Carrie is a book that is easy to pick up burn through in a weekend.   I don’t think you’ll emerge a brighter person for reading it, but if you want some cheap thrills and good old fashioned revenge sttory, this book will see you through the day rather briskly and not all that seriously.

B-

Choice Passages:

“It was becoming a chant, an incantation. Someone in the background (perhaps Hargensen again, Sue couldn’t tell in the jungle of echoes) was yelling, “Plug it up!” with hoarse, uninhibited abandon.
‘PER-iod, PER-iod, PER-iod!”
‘You’re bleeding!’ Sue yelled suddenly, furiously. ‘You’re bleeding, you big dumb pudding!'”

“Estelle Horan has lived in the neat San Diego suburb of Parrish for twelve years, and outwardly she is typical Ms. California:
She wears bright print shifts and smoked amber sunglasses; her hair is black-streaked blonde; she drives a neat maroon Volkswagen Formula Vee with a smile decal on the gas cap and a green-flag ecology sticker on the back window. Her husband is an executive at the Parrish branch of the Bank of America; her son and daughter are certified members of the Southern California Sun ‘n Fun Crowd, burnished-brown beach creatures. There is a hibachi in the small, beautifully kept back yard, and the door chimes play a tinkly phrase from the refrain of ‘Hey, Jude.'”

“When they had finished making love, as she slowly put her clothes in order in the back seat of Tommy Ross’s 1963 Ford, Sue Snell found her thoughts turning back to Carrie White.”

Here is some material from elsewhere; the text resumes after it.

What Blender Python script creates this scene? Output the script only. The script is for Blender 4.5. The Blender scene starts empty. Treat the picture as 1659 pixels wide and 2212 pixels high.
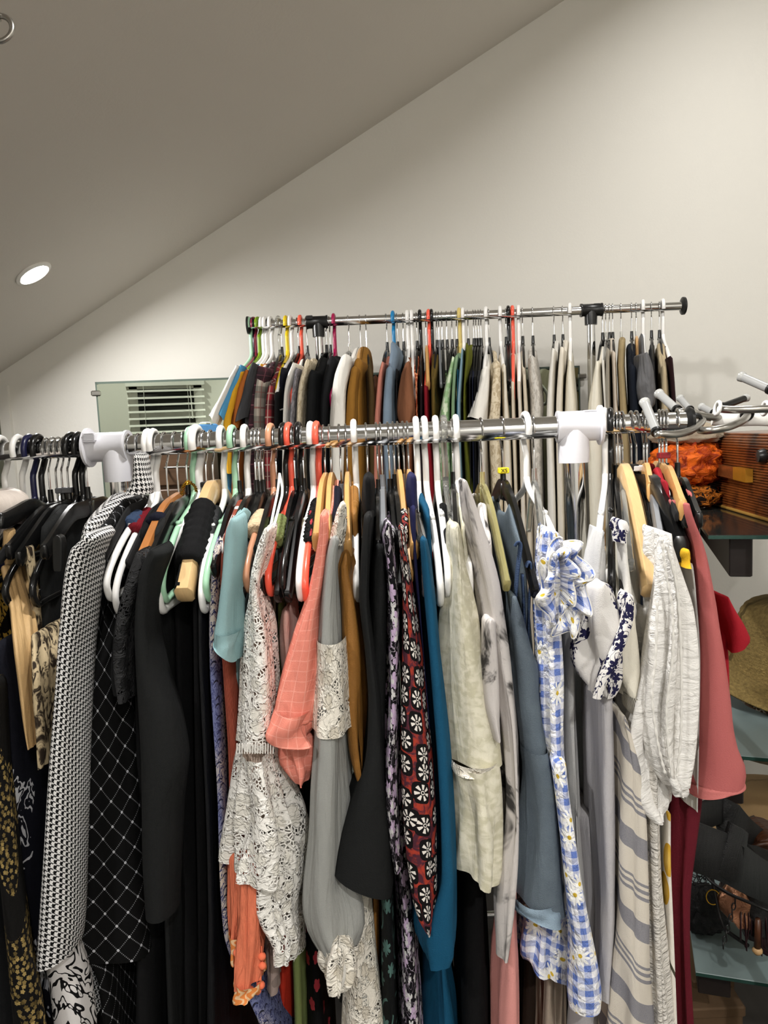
import bpy, math, random
import numpy as np
from mathutils import Vector
R = math.radians
scene = bpy.context.scene
COL = scene.collection

# ---------------------------------------------------------------- camera, world, light, exposure
F_PX, CX, CY = 1640.0, 829.5, 1106.0
EYE = 1.55
PITCH, ROLL = R(6.0), 0.0446
cp, sp = math.cos(PITCH), math.sin(PITCH)
FW = Vector((0, cp, -sp)); U0 = Vector((0, sp, cp)); X0 = Vector((1, 0, 0))
RT = X0 * math.cos(ROLL) - U0 * math.sin(ROLL)
UP = X0 * math.sin(ROLL) + U0 * math.cos(ROLL)
cam_data = bpy.data.cameras.new('camera')
cam_data.sensor_fit = 'VERTICAL'; cam_data.sensor_height = 24.0
cam_data.lens = 24.0 * F_PX / 2212.0
cam_data.clip_start = 0.05
cam = bpy.data.objects.new('camera', cam_data); COL.objects.link(cam)
from mathutils import Matrix
cam.matrix_world = Matrix(((RT.x, UP.x, -FW.x, 0), (RT.y, UP.y, -FW.y, 0), (RT.z, UP.z, -FW.z, EYE), (0, 0, 0, 1)))
scene.camera = cam

scene.view_settings.view_transform = 'Standard'
scene.view_settings.look = 'None'
scene.view_settings.gamma = 1.0
scene.view_settings.use_curve_mapping = False
scene.view_settings.exposure = 0.1
try:
    scene.cycles.max_bounces = 8
    scene.cycles.diffuse_bounces = 4
    scene.cycles.transparent_max_bounces = 16
    scene.cycles.sample_clamp_indirect = 4.0
    scene.cycles.caustics_reflective = False
except Exception:
    pass
world = bpy.data.worlds.new('world'); scene.world = world
world.use_nodes = True
world.node_tree.nodes['Background'].inputs[0].default_value = (0.9, 0.95, 1.0, 1)
world.node_tree.nodes['Background'].inputs[1].default_value = 0.02

def P(px, py, Y):
    """point of the place that the photograph shows at a pixel, at distance Y (metres into the room)"""
    d = FW + RT * ((px - CX) / F_PX) - UP * ((py - CY) / F_PX)
    k = Y / d.y
    return Vector((d.x * k, Y, EYE + d.z * k))

def pix(p):
    v = Vector(p) - Vector((0, 0, EYE)); w = v.dot(FW)
    return CX + F_PX * v.dot(RT) / w, CY - F_PX * v.dot(UP) / w

# sloped ceiling: rises to the right, runs along the room
SLOPE = math.tan(R(31.0))
WALL_Y0, WALL_YAW = 2.43, math.tan(R(4.0))          # back wall, slightly turned
def wall_y(x): return WALL_Y0 + WALL_YAW * x
def P_wall(px, py, off=0.0):
    d = FW + RT * ((px - CX) / F_PX) - UP * ((py - CY) / F_PX)
    k = (WALL_Y0 - off) / (d.y - WALL_YAW * d.x)
    return Vector((d.x * k, d.y * k, EYE + d.z * k))
_a = P_wall(0, 806); _b = P_wall(1220, 0)
SLOPE = (_b.z - _a.z) / (_b.x - _a.x)
CEIL0 = _a.z - SLOPE * _a.x
def ceil_z(x): return CEIL0 + SLOPE * x
RIDGE_X = 1.75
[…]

“The first time had hurt like hell. Her girl friends, Helen Shyres and Jeanne Gault, had both done It, and they both assured her that it only hurt for a minute-like getting a shot of penicillin-and then it was roses. But for Sue, the first time had been like being reamed out with a hoe handle. Tommy had confessed to her since, with a grin, that he had gotten the rubber on wrong, too.”